How to find partial derivatives of $f(x,y)$ with respect to $x$ and $y$

Question

Let $f(x,y) = x^5 \sin (xy^2)$, then find partial derivatives of $f(x,y)$ with respect to $x$ and $y$ at $x=2, y=0.$

Answer 1

I'll do the $y$ partial, then leave the $x$ one to you, as well as evaluating them. To take the $y$ partial derivative, we take the derivative while leaving $x$ fixed (think of it as number like $5$, if it helps you not treat it as a variable), making this a function of just the $y$ variable.
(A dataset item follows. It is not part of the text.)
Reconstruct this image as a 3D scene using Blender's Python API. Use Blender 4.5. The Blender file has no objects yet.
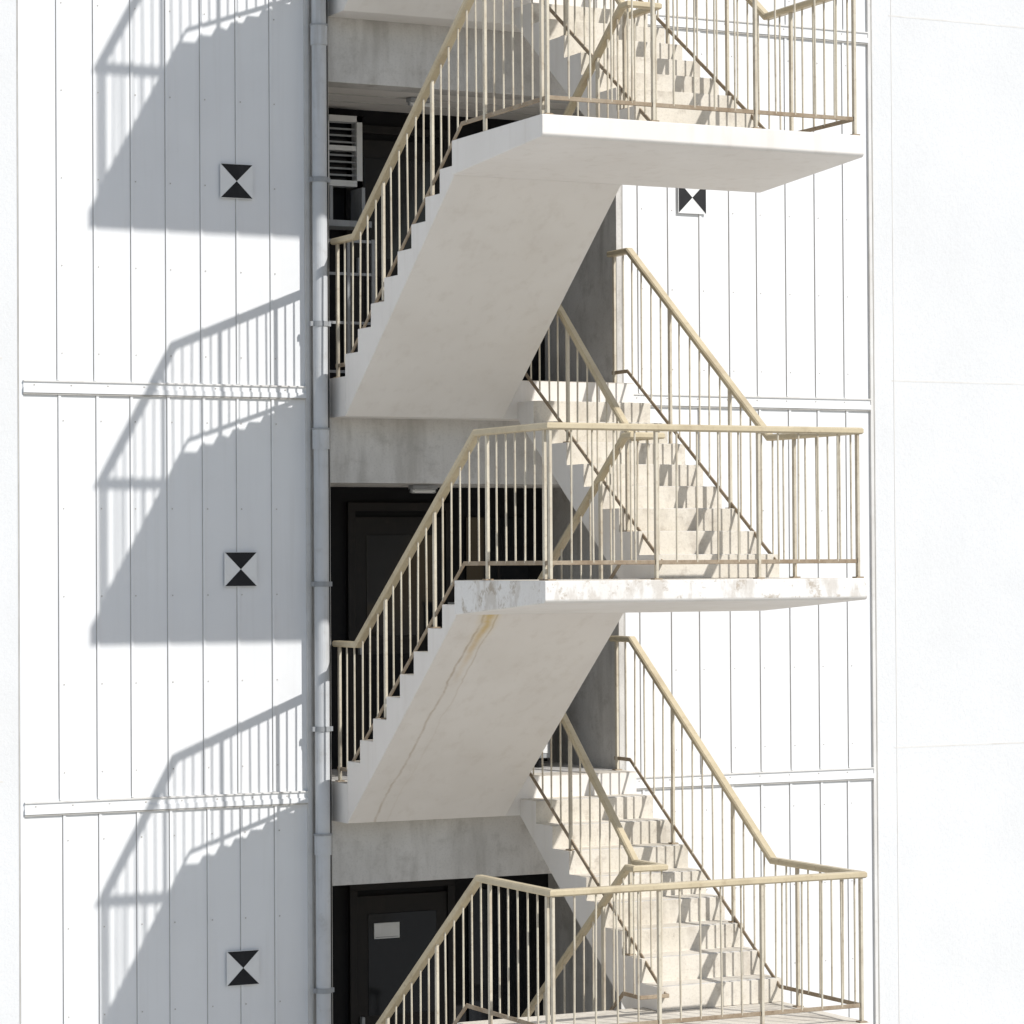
import bpy, bmesh, math, random
from mathutils import Vector, Matrix
random.seed(7)
scene = bpy.context.scene
H = 3.165
F1 = 3*H
NL = 6            # stair storeys
XL, XR = 9.36, 11.92

# ------------------------------------------------------------------ materials
def new_mat(name):
    m = bpy.data.materials.new(name); m.use_nodes = True
    return m, m.node_tree, m.node_tree.nodes, m.node_tree.links

def noise(nt, vec, scale, detail=4, rough=0.6):
    n = nt.nodes.new('ShaderNodeTexNoise'); n.inputs['Scale'].default_value = scale
    n.inputs['Detail'].default_value = detail; n.inputs['Roughness'].default_value = rough
    nt.links.new(vec, n.inputs['Vector']); return n.outputs['Fac']

def ramp(nt, fac, lo, hi, a=0.0, b=1.0):
    r = nt.nodes.new('ShaderNodeMapRange'); r.inputs['From Min'].default_value = lo
    r.inputs['From Max'].default_value = hi; r.inputs['To Min'].default_value = a; r.inputs['To Max'].default_value = b
    r.interpolation_type = 'SMOOTHSTEP'
    nt.links.new(fac, r.inputs['Value']); return r.outputs['Result']

def mix(nt, fac, a, b):
    m = nt.nodes.new('ShaderNodeMix'); m.data_type = 'RGBA'
    if isinstance(fac, float): m.inputs[0].default_value = fac
    else: nt.links.new(fac, m.inputs[0])
    for s, v in ((6, a), (7, b)):
        if isinstance(v, tuple): m.inputs[s].default_value = (*v, 1)
        else: nt.links.new(v, m.inputs[s])
    return m.outputs[2]

def math_n(nt, op, a, b=None):
    m = nt.nodes.new('ShaderNodeMath'); m.operation = op
    for i, v in enumerate((a, b)):
        if v is None: continue
        if isinstance(v, (int, float)): m.inputs[i].default_value = v
        else: nt.links.new(v, m.inputs[i])
    return m.outputs[0]

def pos_scaled(nt, sc=(1, 1, 1)):
    g = nt.nodes.new('ShaderNodeNewGeometry')
    m = nt.nodes.new('ShaderNodeMapping'); m.inputs['Scale'].default_value = sc
    nt.links.new(g.outputs['Position'], m.inputs['Vector']); return m.outputs['Vector']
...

Doing so, $$\frac{\partial}{\partial y} \left(x^5\sin (xy^2)\right)=x^5\cos (xy^2) (2xy)=2x^6y\cos (xy^2).$$

Answer 2

[1] Leibniz rule $(fg)_x=f_xg+fg_x$

[2] Chain rule $(f\circ g\ (x))_x=f' g'(x)$

$$f(x,y)=h\sin\ T,\ h(x)=x^5,\ T(x,y)=xy^2$$ so that $$ T(2,0)=0,\ T_x(2,0)=y^2 =0,\ T_y(2,0)=2xy=0$$

Hence $ f_x(2,0) =h_x\sin\ T +h\cos\ T\cdot T_x =0$ and $f_y(2,0) =0$